Vingt années plus tard, une maturation « lente » s’étant forgée sur quelques centaines de livres, l’écrivain chanteur se rappelant au public sous la forme d’un nouvel album Rumeurs suivi d’une apparition aux Francofolies de la Rochelle, ont fait naître chez le lecteur déçu une envie nouvelle de gommer le premier échec et l’incompréhension installée entre l’écrivain et son lecteur.
Ça démarre comme une autofiction et le premier contact n’est pas gai, gai. « Ma mère m’avait demandé de ne pas mourir avant elle. Je le lui avais promis, et mes envies de m’engloutir en me jetant un soir dans la Seine… s’étaient transformées en regards frileux vers les surfaces d’eau… » En séquences courtes, vingt-huit tableaux d’une, voire deux pages, le narrateur raconte de façon un peu décousue les avatars de son existence. Une lente descente que le positif n’arrive pas à retourner, entrecoupée de rencontres, Kaspar George Becker, l’écrivain reconnu, madame Dior la concierge, monsieur Amédée le nègre. Puis le narrateur disparaît.

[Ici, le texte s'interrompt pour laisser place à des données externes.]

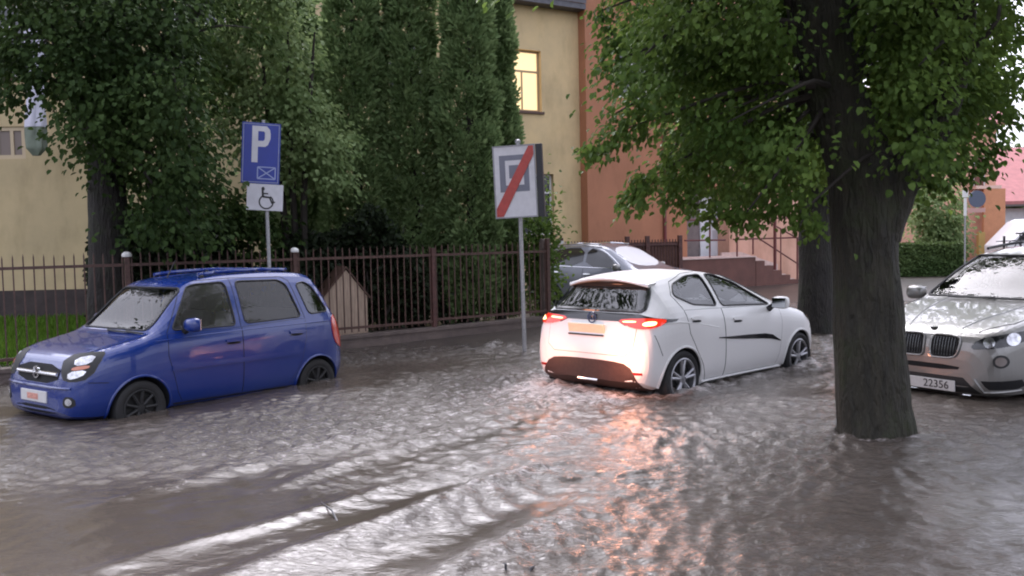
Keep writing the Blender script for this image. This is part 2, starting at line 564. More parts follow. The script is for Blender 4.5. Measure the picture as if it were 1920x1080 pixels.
# ------------------------------------------------------------------ car materials
def paint(name, col, rough=.28, metal=.0, coat=1.0):
    m = mat(name, col, rough=rough, metal=metal, coat=coat, bump=.0)
    nt, N, L = nodes(m); b = N['Principled BSDF']
    # rain drops: tiny round bumps on the wet lacquer
    tc = N.new('ShaderNodeTexCoord'); vo = N.new('ShaderNodeTexVoronoi'); vo.inputs['Scale'].default_value = 55
    L.new(tc.outputs['Object'], vo.inputs['Vector'])
    mr = N.new('ShaderNodeMapRange'); mr.inputs['From Min'].default_value = .12; mr.inputs['From Max'].default_value = .28
    mr.inputs['To Min'].default_value = 1; mr.inputs['To Max'].default_value = 0
    L.new(vo.outputs['Distance'], mr.inputs['Value'])
    bp = N.new('ShaderNodeBump'); bp.inputs['Strength'].default_value = .22; bp.inputs['Distance'].default_value = .004
    L.new(mr.outputs[0], bp.inputs['Height']); L.new(bp.outputs[0], b.inputs['Coat Normal'])
    return m

M_BLUE = paint('blue_paint', (.004, .026, .185), .25, coat=.9)
M_WHITE = paint('white_paint', (.78, .77, .77), .35, coat=.35)
M_SILV = paint('silver_paint', (.215, .21, .20), .36, .45)
M_SLATE = paint('slate_paint', (.17, .18, .215), .3, .3)
M_BLACKG = mat('gloss_black', (.012, .012, .014), .12, coat=.6)
M_TRIM = mat('black_trim', (.018, .018, .019), .55, noise=.2, nscale=40)
M_GAP = mat('panel_gap', (.004, .004, .005), .8)
M_INT = mat('cabin_dark', (.020, .020, .022), .85, noise=.3, nscale=12)
M_SEAT = mat('seat_fabric', (.05, .05, .055), .9, noise=.25, nscale=60)
M_TYRE = mat('tyre_rubber', (.016, .016, .017), .7, noise=.3, nscale=25)
M_ALLOY = mat('alloy', (.34, .34, .36), .35, metal=.7, noise=.15, nscale=20)
M_STEEL = mat('dark_steel_wheel', (.016, .016, .017), .6, metal=.1, noise=.2, nscale=20)
M_DISH = mat('brake_dish', (.02, .02, .02), .6)
M_CHROME = mat('chrome', (.72, .72, .74), .12, metal=1.0)
M_LAMP = mat('lamp_reflector', (.62, .62, .64), .16, metal=.9, noise=.35, nscale=22)
M_AMBER = mat('amber_lens', (.55, .20, .12), .15, coat=.6)
M_RED = mat('red_lens', (.30, .012, .010), .12, coat=1.0)
M_REDB = mat('red_lens_bright', (.50, .045, .022), .15, coat=1.0)
M_REDLIT = mat('red_lens_lit', (.10, .004, .003), .15, coat=1.0, emit=(1.0, .045, .02), estr=.42)
M_HOT = mat('lit_bulb', (.9, .6, .35), .2, emit=(1.0, .50, .20), estr=2.0)
M_PLATE = mat('plate_white', (.62, .61, .60), .4, noise=.06, nscale=30)
M_PLATEY = mat('plate_yellow', (.70, .62, .45), .4, noise=.06, nscale=30)
M_SMUDGE = mat('plate_smudge', (.62, .30, .24), .5, noise=.4, nscale=40)
M_INK = mat('plate_ink', (.02, .02, .02), .5)
M_GLASS = glass_mat('car_glass', (.86, .88, .86), 1.55, opac=.28, dark=(.11, .105, .098))
M_GLASSD = glass_mat('car_glass_tinted', (.16, .17, .19), 2.0)
M_SHIELD = glass_mat('car_windscreen', (.55, .57, .56), 1.42)
M_MIRG = mat('mirror_silver', (.6, .62, .65), .04, metal=1.0)

def ring_line(car, name, poly, az, rad, m, parent, it=2, lift=.001):
    P = [car.to2(az, p) for p in poly]; P = fillet(P, .06) if it == 2 else [tuple(p) for p in chaikin(P, it, closed=True)]
    W = []
    for i in range(len(P)):
        a, b = P[i], P[(i + 1) % len(P)]
        for j in range(3):
            q = (a[0] + (b[0] - a[0]) * j / 3, a[1] + (b[1] - a[1]) * j / 3)
            h, nr = car.cast(az, q); W.append(h + nr * lift)
    W.append(W[0]); W.append(W[1])
    return MB().tube(W, rad, 6, caps=False).build(name, m, parent, smooth=True)

def side_windows(car, polys, m, m_rub, sides=(1, -1), inset=-.006):
    for sg in sides:
        az = 90 * sg
        for p in polys:
            w = car.patch('side_window', p, az, inset, 0, m, rnd=.06, grid=.06)
            ring_line(car, 'window_seal', p, az, .010, m_rub, w)

def door(car, sg, poly, handle, m, hm=None):
    az = 90 * sg
    d = car.patch('door', poly, az, .003, .004, m, grid=.05, seam=(.0034, M_GAP))
    if handle:
        hx, hz = handle
        car.patch('handle', [(hx - .105, hz - .018), (hx + .105, hz - .022), (hx + .105, hz + .016), (hx - .105, hz + .02)], az, .022, .03, hm or m, parent=d, grid=.02, rnd=1)
        car.patch('handle_recess', [(hx - .09, hz - .045), (hx + .09, hz - .048), (hx + .09, hz - .022), (hx - .09, hz - .02)], az, .0045, 0, M_GAP, parent=d, grid=.02, rnd=1)
    return d

def place(root, X, Y, a, dz, pc):
    root.location = (X, Y, dz); root.rotation_euler = (0, -R(pc), R(a))

# ================================================================== blue minicar
def blue_car():
    root = thing('parked_car', 'small tall blue hatchback parked with its wheels in the flood beside the fence', 'car')
    c = Car(root, dict(x0=-1.70, x1=1.86,
        top=[(1.86, .44), (1.85, .54), (1.825, .66), (1.79, .77), (1.73, .84), (1.60, .90), (1.3, .97), (1.06, 1.03), (.98, 1.085), (.57, 1.50), (.47, 1.565), (.30, 1.61), (0, 1.645), (-.6, 1.67), (-1.1, 1.655), (-1.27, 1.615), (-1.36, 1.53), (-1.54, 1.12), (-1.60, .99), (-1.645, .80), (-1.68, .62), (-1.70, .45)],
        belt=[(1.86, .42), (1.79, .66), (1.70, .76), (1.5, .86), (1.2, .93), (1.0, .985), (.7, 1.01), (0, 1.03), (-.9, 1.07), (-1.3, 1.09), (-1.5, 1.05), (-1.6, .9), (-1.7, .40)],
        w=[(1.86, .46), (1.845, .57), (1.80, .66), (1.70, .735), (1.5, .785), (1.2, .808), (.5, .812), (-1.2, .812), (-1.45, .79), (-1.58, .745), (-1.66, .68), (-1.70, .58)],
        wr=[(1.86, .42), (1.8, .56), (1.6, .64), (1.06, .70), (.95, .685), (.57, .605), (.3, .585), (-.6, .575), (-1.2, .56), (-1.35, .57), (-1.54, .635), (-1.7, .56)],
        bot=[(1.86, .30), (1.80, .23), (1.6, .20), (-1.5, .22), (-1.62, .27), (-1.70, .36)], k=.93, tuck=.958, crown=.3))
    fw = [(.80, 1.055), (.50, 1.50), (.40, 1.53), (.02, 1.548), (.00, 1.06)]
    rw = [(-.13, 1.075), (-.12, 1.552), (-.74, 1.555), (-.84, 1.50), (-.95, 1.105)]
    qw = [(-1.08, 1.13), (-.99, 1.50), (-1.14, 1.525), (-1.24, 1.46), (-1.40, 1.15)]
    ws = [(-.63, 1.06), (-.55, 1.49), (.55, 1.49), (.63, 1.06)]
    rg = [(-.56, 1.12), (-.50, 1.52), (.50, 1.52), (.56, 1.12)]
    c.make_body(M_BLUE, M_INT, [fw, rw, qw], (ws, .35, 1.3), (rg, -1.75, -1.1), cabin=(-1.36, .92), floor=.55,
                wells=[(1.18, .28, .335, .52), (-1.18, .28, .335, .52)])
    side_windows(c, [fw, rw], M_GLASS, M_TRIM)
    side_windows(c, [qw], M_GLASSD, M_TRIM)
    w = c.patch('windscreen', ws, 0, -.005, 0, M_SHIELD, rnd=.06, grid=.06); ring_line(c, 'window_seal', ws, 0, .012, M_TRIM, w)
    w = c.patch('rear_window', rg, 180, -.005, 0, M_GLASSD, rnd=.06, grid=.06); ring_line(c, 'window_seal', rg, 180, .012, M_TRIM, w)
    for sg in (1, -1):
        door(c, sg, [(.86, 1.02), (.87, .80), (.76, .40), (.70, .30), (-.06, .30), (-.065, 1.035)], (.06, .90), M_BLUE)
        door(c, sg, [(-.075, 1.035), (-.07, .30), (-.72, .30), (-.84, .45), (-.93, .62), (-.99, .85), (-1.0, 1.085)], (-.84, .93), M_BLUE)
        c.patch('side_moulding', [(.84, .635), (.84, .685), (-.90, .70), (-.88, .65)], 90 * sg, .016, .02, M_BLUE, grid=.05)
        # roof rail on three feet
        rail = c.line('roof_rail', [(.25, 1.60), (.0, 1.63), (-.6, 1.655), (-1.08, 1.645)], 90 * sg, .021, M_BLUE, lift=.030, n=8)
        for x, z in ((.22, 1.60), (-.45, 1.65), (-1.05, 1.645)):
            h, nr = c.cast(90 * sg, c.to2(90 * sg, (x, z)))
            MB().tube([h - nr * .01, h + nr * .028], [.026, .020], 8).build('rail_foot', M_TRIM, rail, smooth=True)
        az = 28 * sg
        lampo = [(1.79, sg * .40, .855), (1.60, sg * .735, .90), (1.56, sg * .755, .86), (1.66, sg * .73, .64), (1.76, sg * .60, .605), (1.80, sg * .44, .63)]
        hl = c.patch('headlight', lampo, az, .004, .01, M_TRIM, grid=.03, rnd=1)
        c.patch('reflector', [(1.72, sg * .56, .83), (1.62, sg * .715, .865), (1.66, sg * .71, .78), (1.73, sg * .585, .76)], az, .009, .006, M_LAMP, parent=hl, grid=.025, rnd=1)
        c.patch('indicator', [(1.73, sg * .575, .752), (1.66, sg * .71, .772), (1.67, sg * .705, .735), (1.745, sg * .56, .715)], az, .010, .006, M_AMBER, parent=hl, grid=.025, rnd=1)
        c.patch('reflector', [(1.755, sg * .535, .705), (1.67, sg * .705, .728), (1.70, sg * .67, .66), (1.765, sg * .535, .625)], az, .009, .006, M_LAMP, parent=hl, grid=.025, rnd=1)
        tl = c.patch('tail_light', [(-1.46, sg * .72, 1.10), (-1.57, sg * .60, 1.10), (-1.66, sg * .62, .68), (-1.60, sg * .76, .68), (-1.46, sg * .79, .76), (-1.42, sg * .79, 1.0)], 180 - 48 * sg, .014, .022, M_REDB, grid=.03, rnd=1)
        c.patch('fog_recess', [(sg * .52, .36), (sg * .54, .47), (sg * .66, .46), (sg * .66, .36)], 0, .004, .006, M_TRIM, grid=.03, rnd=1)
        f = c.patch('fog_light', [(sg * .60 + .035 * cos(a), .415 + .035 * sin(a)) for a in np.linspace(0, 6.28, 13)[:-1]], 0, .010, .006, M_LAMP, grid=.02)
        c.line('bonnet_seam', [(1.74, sg * .57), (1.4, sg * .655), (1.05, sg * .70)], 'top', .004, M_GAP)
        for xx in (1.18, -1.18): arch_lip(c, xx, .28, .335, sg, M_BLUE)
        c.line('bumper_seam', [(1.52, .585), (1.70, .60)], 90 * sg, .004, M_GAP); c.line('bumper_seam', [(-1.50, .64), (-1.64, .66)], 90 * sg, .004, M_GAP)
        c.line('tailgate_seam', [(-1.26, 1.60), (-1.43, 1.32), (-1.52, 1.12)], 90 * sg, .004, M_GAP)
        c.line('door_frame_seam', [(.86, 1.03), (.56, 1.50), (.44, 1.565), (-.06, 1.59), (-.80, 1.592), (-.90, 1.54), (-1.0, 1.09)], 90 * sg, .0035, M_GAP)
        c.line('door_frame_seam', [(-.066, 1.045), (-.06, 1.585)], 90 * sg, .0035, M_GAP)
        c.line('shoulder_crease', [(1.0, .955), (.4, .985), (-.4, 1.01), (-1.45, 1.035)], 90 * sg, .010, M_BLUE, lift=-.003)
        c.patch('sill', [(.80, .215), (.80, .285), (-.80, .285), (-.80, .225)], 90 * sg, .006, .01, M_TRIM, grid=.06)
        mirror_part(c, .63, sg, .90, 1.11, M_BLUE, M_MIRG, M_TRIM)
        wheel(c, 1.18, sg, .715, .285, .165, .185, 9, M_TYRE, M_STEEL, M_DISH)
        wheel(c, -1.18, sg, .715, .285, .165, .185, 9, M_TYRE, M_STEEL, M_DISH)
    g = c.patch('grille', [(-.40, .575), (-.43, .76), (.43, .76), (.40, .575)], 0, .003, .004, M_GAP, grid=.04, rnd=1)
    c.line('grille_bar', [(-.40, .668), (.40, .668)], 0, .020, M_CHROME, g, lift=.014, n=8)
    h, nr = c.cast(0, (0, .67)); e = MB().lathe([(.062, .0), (.062, .020), (.045, .022), (.045, .006)], 24, 'X', tuple(h + nr * .012), closed=True)
    e.box((h.x + .026, 0, h.z), (.014, .14, .022), M=Matrix.Rotation(R(28), 3, 'X')); e.build('emblem', M_CHROME, g, smooth=True)
    c.line('bumper_ridge', [(-.62, .545), (-.3, .54), (.3, .54), (.62, .545)], 0, .013, M_BLUE, lift=.004)
    c.patch('lower_grille', [(-.36, .27), (-.40, .345), (.40, .345), (.36, .27)], 0, .003, .004, M_GAP, grid=.04, rnd=1)
    p = MB().box((1.866, -.02, .435), (.016, .52, .115)).build('number_plate', M_PLATE, root, bevel=.004)
    p.data.materials[0] = M_PLATE
    MB().box((1.8755, -.03, .432), (.003, .22, .06)).build('plate_smudge', M_SMUDGE, p, bevel=.001)
    for y, l in ((-.02, .55), (.34, .42)):
        pts = [(1.06 + .02 * abs(q), y + q, 1.03) for q in (0, .1, .2, .3, l - .1)]
        W = []
        for q in pts:
            hh, nn = c.cast('top', (q[0], q[1])); W.append(hh + nn * .016)
        MB().tube(W, [.016, .012, .010, .009, .006], 6).build('wiper', M_TRIM, root, smooth=True)
    h, nr = c.cast('top', (.36, .0)); MB().tube([h, h + Vector((-.11, 0, .20))], [.008, .003], 6).build('aerial', M_TRIM, root)
    for y in (.34, -.34): seat(c, .05, y, .48, M_SEAT)
    seat(c, -.80, 0, .48, M_SEAT, 'rear_seat', 1.15)
    MB().lathe([(.17, -.014), (.185, 0), (.17, .014), (.155, 0)], 24, 'X', (0, 0, 0), closed=True).build('steering_wheel', M_INT, root, smooth=True).location = (.52, .34, .98)
    place(root, -3.835, 10.548, 234, -.258, 1.6); root.scale = (1.018,) * 3
    return c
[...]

Apparaissent alors deux jeunes amoureux, Marianne et Simon. L’ouvrage reflète bien son titre : une dérive d’histoires, une histoire de dérives, des sentiments au gré des courants parce que sans racines et sans avenir, sans une dorsale verticale contre laquelle s’appuyer. Comme des continents lentement mis en mouvement par d’étranges courants de convection, des vies s’éloignent ou s’affrontent, livrées à un mouvement sur lequel elles ne peuvent rien, profitent un moment du calme d’un méandre avant de s’emballer avec la fougue d’un torrent bouillonnant entre les cailloux.
Et on perd le fil entre la fiction et la réalité. L’histoire du livre s’écrit sous les yeux du lecteur, les tiroirs s’ouvrent et se referment sans qu’on sache vraiment où est le vrai, où est le faux. Les schémas tout faits volent en éclat et la tentation est grande d’abandonner le chantier en cours s’il n’y avait cette étude fine des sentiments menée de main de maître par Yves Simon et la qualité de l’écriture. À coups de phrases ciselées avec une précision d’horloger, dans la dérive des vies, des histoires se nouent ou se dénouent, des existences s’éloignent où se retrouvent et finalement l’écrivain auteur se sert habilement des personnages fictifs pour sortir l’écrivain acteur du marasme de son existence.
Un ouvrage difficile à lire où le moindre relâchement dans l’attention fait perdre de fil d’une intrigue qu’on découvre à la façon des poupées russes. La solution n’apparaîtra que lorsque le lecteur aura reconstitué l’ensemble sans omettre aucune pièce du puzzle. Un grand roman qu’il faut mériter pour apprécier à sa valeur avec des mots parfaitement choisis, un art de la métaphore maîtrisé à la perfection et une vaste culture qui transparaît sans indisposer, car souvent bienvenue. Il m’a fallu deux lectures consécutives pour passer de l’incompréhension à une admiration que je pense profondément ancrée désormais. Une troisième lecture (qui n’est pas exclue) serait peut-être nécessaire, ne serait-ce que pour revenir vers le message délivré par l’auteur dans sa propre recherche du sens de la vie.